Now, if Lucasfilm was planning to incorporate The High Republic into an entirely new series of films and TV series why would the press release include this detail? If there was a plan for a High Republic movie or TV series, it feels bizarre that Lucasfilm would outright say there wasn't one. Let that sink in. Lucasfilm's press release for The High Republic went out of its way to say this project "will not overlap with films or series," which essentially means the company wants everyone to focus on this being a series of books. And only books.
It's been a while since the Star Wars books rebooted, or were rebranded like this.
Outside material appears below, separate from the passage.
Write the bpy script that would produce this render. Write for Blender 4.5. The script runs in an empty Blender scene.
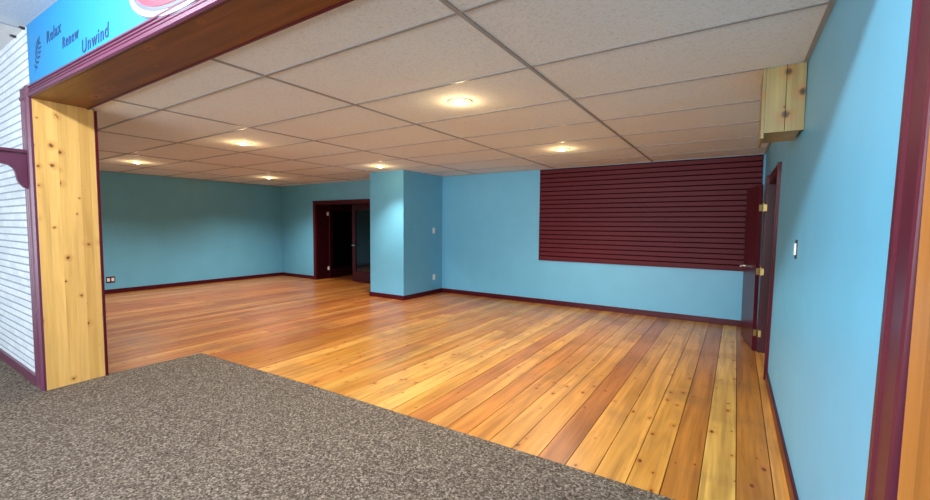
import bpy, bmesh, math, random
from mathutils import Vector, Matrix
random.seed(7)
scene = bpy.context.scene
col = scene.collection
H = 2.5            # ceiling height of the room
HF = 3.07          # ceiling height of the front area
XL, YF, YB = -10.76, 7.07, 7.32
CX1, CX2, CY = -6.24, -5.35, 6.07

def srgb(r, g, b):
    def f(c):
        c /= 255.0
        return c / 12.92 if c <= 0.04045 else ((c + 0.055) / 1.055) ** 2.4
    return (f(r), f(g), f(b), 1.0)

# ------------------------------------------------------------------ materials
class NT:
    def __init__(s, name):
        s.m = bpy.data.materials.new(name); s.m.use_nodes = True
        s.t = s.m.node_tree; s.b = s.t.nodes['Principled BSDF']
    def n(s, typ, **kw):
        nd = s.t.nodes.new(typ)
        for k, v in kw.items():
            if k.startswith('i_'):
                nd.inputs[k[2:].replace('_', ' ')].default_value = v
            else:
                setattr(nd, k, v)
        return nd
    def l(s, a, b): s.t.links.new(a, b)
    def coord(s, scale=(1, 1, 1), which='Object'):
        tc = s.n('ShaderNodeTexCoord'); mp = s.n('ShaderNodeMapping')
        mp.inputs['Scale'].default_value = scale
        s.l(tc.outputs[which], mp.inputs['Vector']); return mp
    def ramp(s, fac, stops, interp='LINEAR'):
        r = s.n('ShaderNodeValToRGB'); r.color_ramp.interpolation = interp
        e = r.color_ramp.elements
        while len(e) > 1: e.remove(e[-1])
        e[0].position, e[0].color = stops[0]
        for p, c in stops[1:]:
            k = e.new(p); k.color = c
        s.l(fac, r.inputs['Fac']); return r
    def mix(s, a, b, fac, blend='MIX'):
        m = s.n('ShaderNodeMix', data_type='RGBA', blend_type=blend)
        for sock, v in ((m.inputs[0], fac), (m.inputs[6], a), (m.inputs[7], b)):
            if isinstance(v, bpy.types.NodeSocket): s.l(v, sock)
            else: sock.default_value = v
        return m.outputs[2]
    def math(s, op, a, b=0.0, c=0.0):
        m = s.n('ShaderNodeMath', operation=op)
        for i, v in enumerate((a, b, c)):
            if isinstance(v, bpy.types.NodeSocket): s.l(v, m.inputs[i])
            else: m.inputs[i].default_value = v
        return m.outputs[0]
    def bump(s, h, strength=.3, dist=.01):
        b = s.n('ShaderNodeBump'); b.inputs['Strength'].default_value = strength
        b.inputs['Distance'].default_value = dist
        s.l(h, b.inputs['Height']); s.l(b.outputs['Normal'], s.b.inputs['Normal'])
    def base(s, v):
        if isinstance(v, bpy.types.NodeSocket): s.l(v, s.b.inputs['Base Color'])
        else: s.b.inputs['Base Color'].default_value = v
    def set(s, **kw):
        for k, v in kw.items(): s.b.inputs[k.replace('_', ' ')].default_value = v

def G(v): return (v, v, v, 1)

def paint(name, c, rough=.5, var=.06, bump=.08, nscale=3.0):
    t = NT(name); mp = t.coord()
    n = t.n('ShaderNodeTexNoise', i_Scale=nscale, i_Detail=4.0); t.l(mp.outputs[0], n.inputs['Vector'])
    r = t.ramp(n.outputs['Fac'], [(.3, G(1 - var)), (.7, G(1 + var * .3))])
    t.base(t.mix(c, r.outputs[0], 1.0, 'MULTIPLY'))
    f = t.n('ShaderNodeTexNoise', i_Scale=160.0, i_Detail=2.0); t.l(mp.outputs[0], f.inputs['Vector'])
    t.bump(f.outputs['Fac'], bump, .004)
    t.set(Roughness=rough); return t.m

def plain(name, c, rough=.4, metal=0.0, spec=.5):
    t = NT(name); mp = t.coord()
    n = t.n('ShaderNodeTexNoise', i_Scale=20.0, i_Detail=3.0); t.l(mp.outputs[0], n.inputs['Vector'])
    r = t.ramp(n.outputs['Fac'], [(.3, G(.93)), (.7, G(1))])
    t.base(t.mix(c, r.outputs[0], 1.0, 'MULTIPLY'))
    t.b.inputs['Roughness'].default_value = rough; t.b.inputs['Metallic'].default_value = metal
    t.b.inputs['Specular IOR Level'].default_value = spec
    return t.m

def emit(name, c, s):
    t = NT(name); t.base((0, 0, 0, 1)); t.b.inputs['Emission Color'].default_value = c
    t.b.inputs['Emission Strength'].default_value = s; return t.m

def woodgrain(t, vec, base_sock, knot_scale=(6.0, 2.6, 6.0), grain=(38.0, 1.3, 38.0), dark=srgb(92, 42, 10),
              knot_keep=.45, knot_r=.085, streak=.35, grain_amt=.3):
    """vec: vector whose y axis runs along the grain."""
    mg = t.n('ShaderNodeMapping'); mg.inputs['Scale'].default_value = grain; t.l(vec, mg.inputs['Vector'])
    n1 = t.n('ShaderNodeTexNoise', i_Scale=1.0, i_Detail=5.0, i_Roughness=.6, i_Distortion=.4); t.l(mg.outputs[0], n1.inputs['Vector'])
    r1 = t.ramp(n1.outputs['Fac'], [(.28, G(1 - grain_amt)), (.62, G(1.0))])
    c = t.mix(base_sock, r1.outputs[0], 1.0, 'MULTIPLY')
    # broad figure
    mb = t.n('ShaderNodeMapping'); mb.inputs['Scale'].default_value = (9, .7, 9); t.l(vec, mb.inputs['Vector'])
    n2 = t.n('ShaderNodeTexNoise', i_Scale=1.0, i_Detail=3.0, i_Distortion=1.2); t.l(mb.outputs[0], n2.inputs['Vector'])
    r2 = t.ramp(n2.outputs['Fac'], [(.35, (1 - streak, 1 - streak * 1.12, 1 - streak * 1.25, 1)), (.62, G(1.0))])
    c = t.mix(c, r2.outputs[0], 1.0, 'MULTIPLY')
    # knots
    mk = t.n('ShaderNodeMapping'); mk.inputs['Scale'].default_value = knot_scale; t.l(vec, mk.inputs['Vector'])
    v = t.n('ShaderNodeTexVoronoi', i_Scale=1.0, i_Randomness=1.0, voronoi_dimensions='2D'); t.l(mk.outputs[0], v.inputs['Vector'])
    nk = t.n('ShaderNodeTexNoise', i_Scale=6.0, i_Detail=2.0); t.l(mk.outputs[0], nk.inputs['Vector'])
    sp = t.n('ShaderNodeSeparateColor'); t.l(v.outputs['Color'], sp.inputs[0])
    keep = t.math('LESS_THAN', sp.outputs[0], knot_keep)
    rad = t.math('MULTIPLY_ADD', sp.outputs[1], knot_r * 1.3, knot_r * .2)
    d = t.math('MULTIPLY_ADD', nk.outputs['Fac'], .14, v.outputs['Distance'])
    d = t.math('SUBTRACT', d, .07)
    q = t.math('DIVIDE', d, rad)
    halo = t.ramp(q, [(0, G(1)), (.55, G(.75)), (1.0, G(0))])
    halo2 = t.ramp(t.math('MULTIPLY', q, .35), [(0, G(.6)), (1.0, G(0))])
    c = t.mix(c, srgb(176, 98, 34), t.math('MULTIPLY', halo2.outputs[0], keep))
    c = t.mix(c, dark, t.math('MULTIPLY', halo.outputs[0], keep))
    return c, n1.outputs['Fac']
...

Back in 1999, when the publishing rights to Star Wars books changed hands from Ballentine to Del Rey, the new series was re-branded as Star Wars: The New Jedi Order, and the first book in that series, Vector Prime famously killed off Chewbacca. This publishing project was such a big deal that there were even TV commercials that ran in 1999, narrated by Mark Hamill as Luke Skywalker. (Watch it above! Wild, right?) Obviously, back in 1999, there wasn't a New Jedi Order movie, despite the fact that freaking Mark Hamill was doing commercials for the books. We all know which Star Wars movie came out in 1999.
Similarly, in 2014, when Del Rey began publishing the first books that began the new, real-deal, canon, none of those books had anything to do with the upcoming movies of the time. For example, in 2015, a new book called Heir to the Jedi was published that focused on what Luke was up to in between A New Hope and Empire. Before that, in 2014, another of the new in-canon books was Star Wars: A New Dawn, which was a book that specifically set-up the events of the animated series Star Wars Rebels. And, guess what, when that book came out, it was explicitly marketed as a prequel to Rebels. Lucasfilm had no disclaimers. They made it clear what this book connected to.
You get it. Historically, big Star Wars publishing projects have had little or nothing to do with what happens in the films. And, even though some books are connected to an animated series, like Rebels, you could still argue that's small potatoes compared to a book that actually connects to a movie.
The only Star Wars book in the history of Star Wars that came out waaaay before a related Star Wars movie was the novel Star Wars: From the Adventures of Luke Skywalker, written by "George Lucas" but really ghost-written by Alan Dean Foster. That book, which hit stores in 1976, preceded the release — and public awareness — of Star Wars — by six months. And the only reason that happened is that originally, Star Wars was supposed to come out in 1976, not 1977. Oops.
So unless Lucasfilm is making overt mistakes like it did back in 1976, there's a good bet The High Republic is a very complicated Star Wars thing that you will only find between the pages of books. This isn't to say High Republic won't be good, but if you think this new announcement is about to change the trajectory of the entire franchise, the history of Star Wars publishing should probably convince you otherwise.
The first High Republic novels will hit bookstore and bookseller in August 2020.